Thursday, August 29, 2013

Stump the Priest: Faith that Moves Mountains?


Question: "Could you explain Matthew 17:20? When Jesus is talking about moving the mountain, is it implied that it is only when the request is in accordance with God's will? Are there other prerequisites involved? And could you comment on the different ways that people might be deceived by that quote, like with having too much faith in their own prayers, etc?" 

In this passage, Christ said: "If ye have faith as a grain of mustard seed, ye shall say unto this mountain, Remove hence to yonder place; and it shall remove; and nothing shall be impossible unto you."  

Christ was not suggesting that we could simply perform tricks to amaze our friends, but that if we have the faith for some need, and asked for it in faith, our prayer will be answered. But faith is itself a gift from God (1 Corinthians 12:9; Ephesians 2:8), and God will only give us the faith to ask for things that are in accordance with His will. St. John the Apostles says this explicitly in 1 John 5:14-15: "And this is the confidence that we have in Him, that, if we ask any thing according to His will, He heareth us: and if we know that He hear us, whatsoever we ask, we know that we have the petitions that we desired of Him." 

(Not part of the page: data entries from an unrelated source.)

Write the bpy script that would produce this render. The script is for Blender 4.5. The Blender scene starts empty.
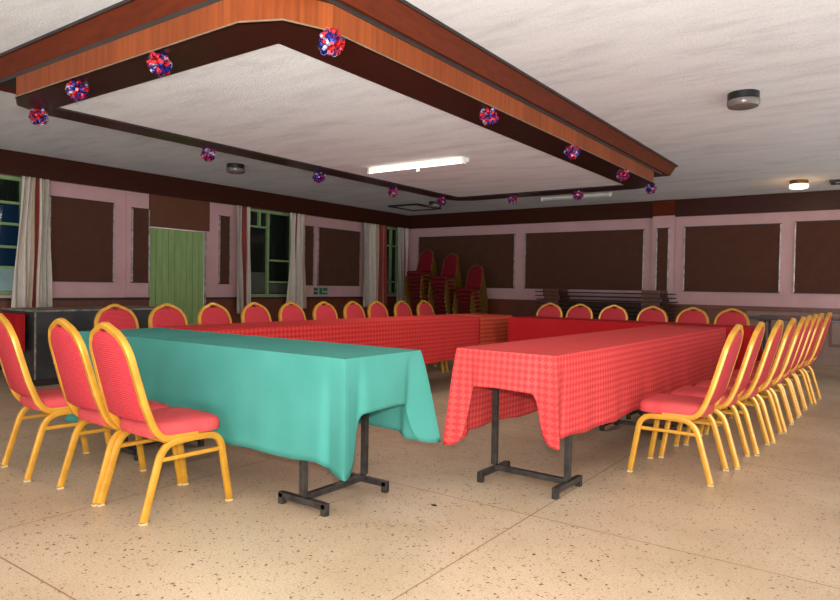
import bpy, bmesh, math, random
from mathutils import Vector, Matrix
random.seed(7)
PI = math.pi
scene = bpy.context.scene
C = scene.collection

# ------------------------------------------------------------ camera
CAM_Z = 1.13
rows = ((0.81332228, 0.58155903, 0.01720363),
        (0.02609387, -0.00692168, -0.99963553),
        (-0.581228, 0.81347476, -0.02080468))
right = Vector(rows[0]); down = Vector(rows[1]); fwd = Vector(rows[2])
cam_d = bpy.data.cameras.new('camera')
cam_d.sensor_width = 36.0
cam_d.lens = 659.0 * 36.0 / 840.0
cam_d.clip_start = 0.05
cam = bpy.data.objects.new('camera', cam_d)
m3 = Matrix((right, -down, -fwd)).transposed()
cam.matrix_world = Matrix.Translation((0, 0, CAM_Z)) @ m3.to_4x4()
C.objects.link(cam)
scene.camera = cam

# ------------------------------------------------------------ world, lights, exposure
w = bpy.data.worlds.new('world'); scene.world = w; w.use_nodes = True
w.node_tree.nodes['Background'].inputs[0].default_value = (0.90, 0.96, 1.0, 1)
w.node_tree.nodes['Background'].inputs[1].default_value = 1.85

def area(name, loc, rot, size, power, col, sy=None):
    l = bpy.data.lights.new(name, 'AREA'); l.energy = power; l.color = col; l.size = size
    if sy: l.shape = 'RECTANGLE'; l.size_y = sy
    o = bpy.data.objects.new(name, l); o.location = loc; o.rotation_euler = rot; C.objects.link(o)
    return o

# the camera's flash, a hand above the lens
fl = bpy.data.lights.new('camera_flash', 'AREA')
fl.energy = 98; fl.color = (1.0, 0.96, 0.91); fl.shape = 'RECTANGLE'; fl.size = 0.07; fl.size_y = 0.04
flo = bpy.data.objects.new('camera_flash', fl)
flo.matrix_world = Matrix.Translation(Vector((0, 0, CAM_Z)) - 0.015 * right - 0.13 * down - 0.03 * fwd) @ m3.to_4x4()
C.objects.link(flo)

scene.view_settings.view_transform = 'Standard'
scene.view_settings.look = 'None'
scene.view_settings.gamma = 1
scene.view_settings.use_curve_mapping = False
scene.view_settings.exposure = 0.17

# added fill lamp, no fixture: broad, behind the photographer, brightens the ceiling
bl = area('added_ceiling_fill', (1.0, -1.9, 0.45), (math.radians(148), 0, math.radians(33)), 3.2, 370, (0.92, 0.97, 1.0), 1.6)
bl.data.spread = math.radians(140)

# ------------------------------------------------------------ material helpers
def srgb(r, g, b):
    def f(c):
        c /= 255.0
        return c / 12.92 if c <= 0.04045 else ((c + 0.055) / 1.055) ** 2.4
    return (f(r), f(g), f(b), 1)

class Mat:
    def __init__(s, name, col, rough=0.6, metal=0.0, spec=0.5):
        s.m = bpy.data.materials.new(name); s.m.use_nodes = True
        s.t = s.m.node_tree; s.b = s.t.nodes['Principled BSDF']
        s.b.inputs['Base Color'].default_value = col
        s.b.inputs['Roughness'].default_value = rough
        s.b.inputs['Metallic'].default_value = metal
        s.b.inputs['Specular IOR Level'].default_value = spec
    def n(s, typ, **k):
        nd = s.t.nodes.new(typ)
        for a, b in k.items(): setattr(nd, a, b)
        return nd
    def l(s, a, b): s.t.links.new(a, b)
    def coord(s, kind='Object', scale=(1, 1, 1), rot=(0, 0, 0)):
        tc = s.n('ShaderNodeTexCoord'); mp = s.n('ShaderNodeMapping')
        mp.inputs['Scale'].default_value = scale; mp.inputs['Rotation'].default_value = rot
        s.l(tc.outputs[kind], mp.inputs[0]); return mp.outputs[0]
    def noise(s, vec, scale=5, detail=3, rough=0.5):
        n = s.n('ShaderNodeTexNoise'); n.inputs['Scale'].default_value = scale
        n.inputs['Detail'].default_value = detail; n.inputs['Roughness'].default_value = rough
        s.l(vec, n.inputs['Vector']); return n.outputs['Fac']
    def ramp(s, fac, stops, interp='LINEAR'):
        r = s.n('ShaderNodeValToRGB'); r.color_ramp.interpolation = interp
        els = r.color_ramp.elements
        while len(els) < len(stops): els.new(0.5)
        for e, (p, c) in zip(els, stops): e.position = p; e.color = c
        s.l(fac, r.inputs[0]); return r.outputs[0]
    def base(s, out): s.l(out, s.b.inputs['Base Color']); return s
    def mix(s, fac, a, b, typ='MIX'):
        x = s.n('ShaderNodeMix', data_type='RGBA', blend_type=typ)
        for sock, v in ((x.inputs[0], fac), (x.inputs[6], a), (x.inputs[7], b)):
            if hasattr(v, 'links'): s.l(v, sock)
            else: sock.default_value = v
        return x.outputs[2]
    def bump(s, h, strength=0.2, dist=0.01):
        b = s.n('ShaderNodeBump'); b.inputs['Strength'].default_value = strength
        b.inputs['Distance'].default_value = dist
        s.l(h, b.inputs['Height']); s.l(b.outputs[0], s.b.inputs['Normal']); return s
    def math(s, op, a, b=0.0, c=None):
        x = s.n('ShaderNodeMath', operation=op)
        for i, v in enumerate((a, b, c)):
            if v is None: continue
            if hasattr(v, 'links'): s.l(v, x.inputs[i])
            else: x.inputs[i].default_value = v
        return x.outputs[0]

def mottled(name, c1, c2, rough=0.6, scale=4, bump=0.0, bscale=60, metal=0, spec=0.5, stretch=(1, 1, 1)):
    m = Mat(name, c1, rough, metal, spec)
    v = m.coord(scale=stretch)
    m.base(m.ramp(m.noise(v, scale, 5, 0.6), [(0.3, c1), (0.7, c2)]))
    if bump: m.bump(m.noise(v, bscale, 3), bump)
    return m.m

def wood(name, c1, c2, rough=0.35, grain=(40, 40, 2), bumpy=0.05, spec=0.5):
    m = Mat(name, c1, rough, 0, spec)
    v = m.coord(scale=grain)
    f = m.noise(v, 1.0, 6, 0.6)
    m.base(m.ramp(f, [(0.25, c1), (0.75, c2)]))
    m.bump(f, bumpy)
    return m.m

# plaster ceiling
cm = Mat('ceiling_plaster', srgb(205, 203, 202), 0.9)
v = cm.coord()
vs = cm.coord(scale=(0.6, 2.2, 1), rot=(0, 0, 0.5))
cm.base(cm.mix(1.0, cm.ramp(cm.noise(vs, 2.4, 7, 0.65), [(0.28, srgb(212, 212, 213)), (0.5, srgb(232, 232, 232)), (0.72, srgb(240, 240, 240))]),
               cm.ramp(cm.noise(v, 55, 3, 0.6), [(0.3, (0.90, 0.90, 0.90, 1)), (0.65, (1, 1, 1, 1))]), 'MULTIPLY'))
cm.bump(cm.noise(v, 70, 4, 0.7), 0.55, 0.012)
M_CEIL = cm.m

# terrazzo floor
fm = Mat('terrazzo', srgb(200, 170, 135), 0.42, 0, 0.35)
v = fm.coord()
basec = fm.ramp(fm.noise(v, 1.1, 5, 0.6), [(0.3, srgb(172, 148, 120)), (0.7, srgb(194, 170, 142))])
fine = fm.ramp(fm.noise(v, 120, 2, 0.5), [(0.35, (0.80, 0.78, 0.75, 1)), (0.6, (1, 1, 1, 1))])
basec = fm.mix(1.0, basec, fine, 'MULTIPLY')
def chips(scale, lo, hi, keep):
    vo = fm.n('ShaderNodeTexVoronoi'); vo.inputs['Scale'].default_value = scale
    nz = fm.n('ShaderNodeTexNoise'); nz.inputs['Scale'].default_value = scale * 1.2
    fm.l(v, nz.inputs['Vector'])
    ad = fm.n('ShaderNodeVectorMath', operation='MULTIPLY_ADD')
    fm.l(nz.outputs['Color'], ad.inputs[0]); ad.inputs[1].default_value = (0.03, 0.03, 0.03); fm.l(v, ad.inputs[2])
    fm.l(ad.outputs[0], vo.inputs['Vector'])
    sep = fm.n('ShaderNodeSeparateColor'); fm.l(vo.outputs['Color'], sep.inputs[0])
    size = fm.math('MULTIPLY', sep.outputs[1], hi)
    inside = fm.math('LESS_THAN', vo.outputs['Distance'], fm.math('ADD', size, lo))
    pick = fm.math('LESS_THAN', sep.outputs[0], keep)
    return fm.math('MULTIPLY', inside, pick)
k1 = chips(46, 0.08, 0.26, 0.42)
k2 = chips(80, 0.10, 0.26, 0.32)
k3 = chips(46, 0.10, 0.25, 0.16)
basec = fm.mix(k3, basec, srgb(216, 196, 168))
basec = fm.mix(fm.math('MULTIPLY', k2, 0.95), basec, srgb(120, 88, 58))
basec = fm.mix(fm.math('MULTIPLY', k1, 0.9), basec, srgb(72, 56, 42))
sp = fm.n('ShaderNodeSeparateXYZ'); fm.l(v, sp.inputs[0])
def joint(out, off):
    a = fm.math('PINGPONG', fm.math('ADD', out, off), 0.9)
    return fm.math('LESS_THAN', a, 0.0035)
j = fm.math('MAXIMUM', joint(sp.outputs[0], 1.43 + 18), joint(sp.outputs[1], -1.18 + 18))
basec = fm.mix(fm.math('MULTIPLY', j, 0.75), basec, srgb(110, 72, 48))
fm.base(basec)
fm.l(fm.ramp(fm.noise(v, 3, 4), [(0.3, (0.34, 0.34, 0.34, 1)), (0.7, (0.5, 0.5, 0.5, 1))]), fm.b.inputs['Roughness'])
M_FLOOR = fm.m

M_PINK = mottled('pink_wall_paint', srgb(186, 142, 142), srgb(196, 153, 152), 0.6, 3, 0.05)
M_BAND = wood('dark_varnished_wood', srgb(46, 18, 10), srgb(66, 27, 14), 0.36, (6, 6, 40), 0.03, 0.2)
M_FASCIA = wood('red_brown_varnished_wood', srgb(74, 27, 9), srgb(98, 38, 12), 0.45, (6, 6, 30), 0.03, 0.1)
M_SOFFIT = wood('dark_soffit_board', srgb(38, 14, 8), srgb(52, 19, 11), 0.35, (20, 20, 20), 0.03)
bm_ = Mat('orange_brown_veneer', srgb(150, 72, 26), 0.4, 0, 0.2)
v = bm_.coord(scale=(38, 38, 1.5))
gr = bm_.ramp(bm_.noise(v, 1, 6, 0.65), [(0.25, srgb(108, 46, 16)), (0.75, srgb(150, 74, 28))])
v2 = bm_.coord(scale=(1.6, 1.6, 0.01))
seam = bm_.ramp(bm_.noise(v2, 1.5, 0), [(0.40, (0.84, 0.80, 0.76, 1)), (0.55, (1, 1, 1, 1))], 'CONSTANT')
bm_.base(bm_.mix(1.0, gr, seam, 'MULTIPLY')); M_BOARD = bm_.m
M_BEAD = mottled('pale_beading', srgb(150, 125, 100), srgb(120, 95, 70), 0.3, 10, metal=0.4)
M_WAINSCOT = wood('brown_wainscot', srgb(88, 40, 24), srgb(112, 55, 34), 0.4, (10, 10, 2))
M_WAINPALE = wood('grey_brown_panelling', srgb(122, 92, 80), srgb(140, 110, 96), 0.5, (10, 10, 2))
M_PANEL = mottled('brown_felt', srgb(70, 36, 20), srgb(80, 42, 24), 0.9, 8, 0.2, 300)
M_EDGE = mottled('worn_metal_edge', srgb(120, 108, 102), srgb(205, 195, 190), 0.35, 14, metal=0.5)
M_BLACKEDGE = mottled('dark_edge', srgb(30, 20, 18), srgb(44, 30, 24), 0.5, 8)
gd = Mat('green_door_paint', srgb(106, 140, 72), 0.5); v = gd.coord(scale=(6, 6, 1))
gd.base(gd.ramp(gd.noise(v, 2, 5), [(0.3, srgb(122, 148, 88)), (0.7, srgb(142, 166, 104))])); gd.bump(gd.noise(v, 20), 0.1)
M_GREEN = gd.m
M_WINFRAME = mottled('green_window_paint', srgb(122, 150, 96), srgb(140, 165, 112), 0.5, 8)
M_NIGHT = Mat('dark_night_glass', srgb(24, 30, 24), 0.08, 0, 0.5).m
M_NIGHTBLUE = Mat('blue_night_glass', srgb(18, 42, 66), 0.08, 0, 0.5).m
M_FROST = mottled('frosted_pane', srgb(128, 150, 150), srgb(158, 178, 174), 0.5, 5)
M_GREYPANE = mottled('grey_obscured_pane', srgb(66, 66, 60), srgb(84, 82, 74), 0.4, 3)
M_GOLD = Mat('gold_lacquer_metal', srgb(212, 148, 30), 0.30, 0.25, 0.6)
v = M_GOLD.coord(); M_GOLD.base(M_GOLD.ramp(M_GOLD.noise(v, 12, 3), [(0.3, srgb(186, 126, 30)), (0.7, srgb(208, 150, 48))]))
M_GOLD = M_GOLD.m
M_TIP = mottled('pale_foot_tip', srgb(206, 180, 130), srgb(190, 160, 110), 0.5, 40)
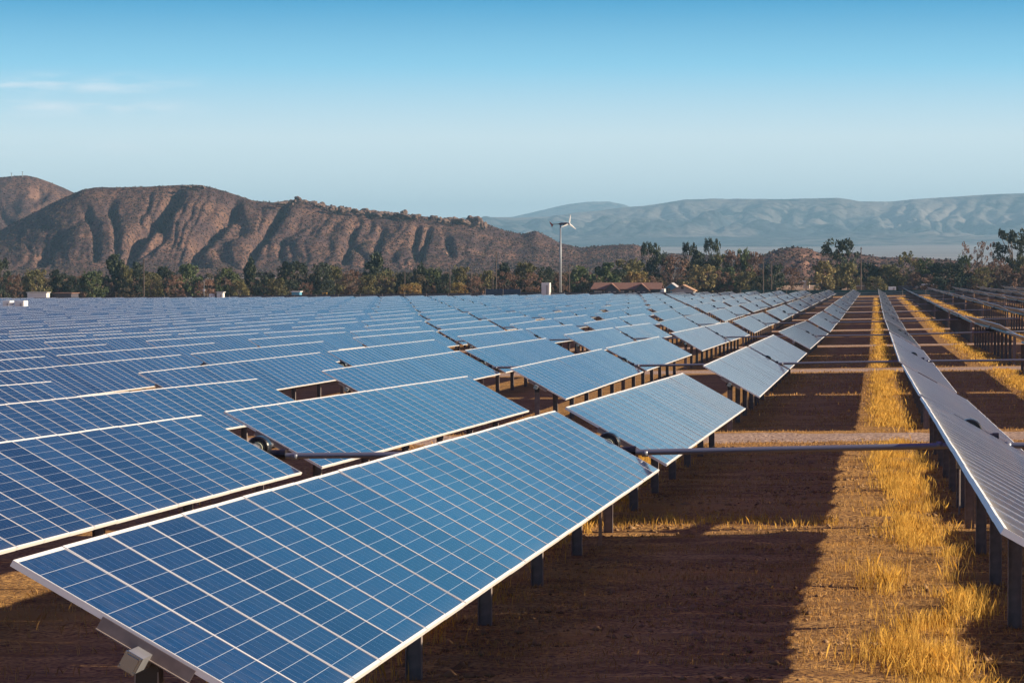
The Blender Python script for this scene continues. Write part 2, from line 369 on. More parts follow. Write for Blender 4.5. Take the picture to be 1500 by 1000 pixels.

Commenting on this, St. Justin Popovich says: 

"True human confidence is in the confidence of God, i.e., when man's confidence is completely in the confidence of God, then it is infinite,  salvific, and almighty. Its boundaries are: Nevertheless not as I will, but as Thou wilt (Matt. 26:39). What is the will of God towards us, the human race? To achieve, through faith in the Son of God, eternal life. The will of God is completely and perfectly expressed in the God-man Christ, through His Gospel, through His works of salvation (cf. Eph. 1:9-10). Therefore, our confidence is in that we ask for that which belongs to Christ and is evangelical, and -- we receive it from God. It would not be confidence but insolence, shameless, and blind slavery to sin to ask from God something that is unevangelical and to wait for Him to fulfill it for us. Ultimately, that would mean wanting God to be a co-participant in our sin, to bring Him into our love of sin. The reason why our all-good and omniscient God does not fulfill many of our prayers is because they are not according to His will. The stipulation for our prayers to be fulfilled is that they be according to the will of God, and you shall receive. That which is according to the will of God is what is of the Gospel and in accordance with the Gospel. Through this, man's confidence is vouchsafed movement and life within God's infinite Goodness, God''s infiniteness. This is most perfect and the sweetest confidence. Everything else, directly or indirectly, is slavery to sin, death, the devil, and evil" (Archimandrite Justin Popovich, Commentary on the Epistles of St. John the Theologian, trans. Radomir M. Plavsic (Alhambra, CA: Sebastian Press, 2009) p.76f).

There is nothing that I can add to these words of St. Justin.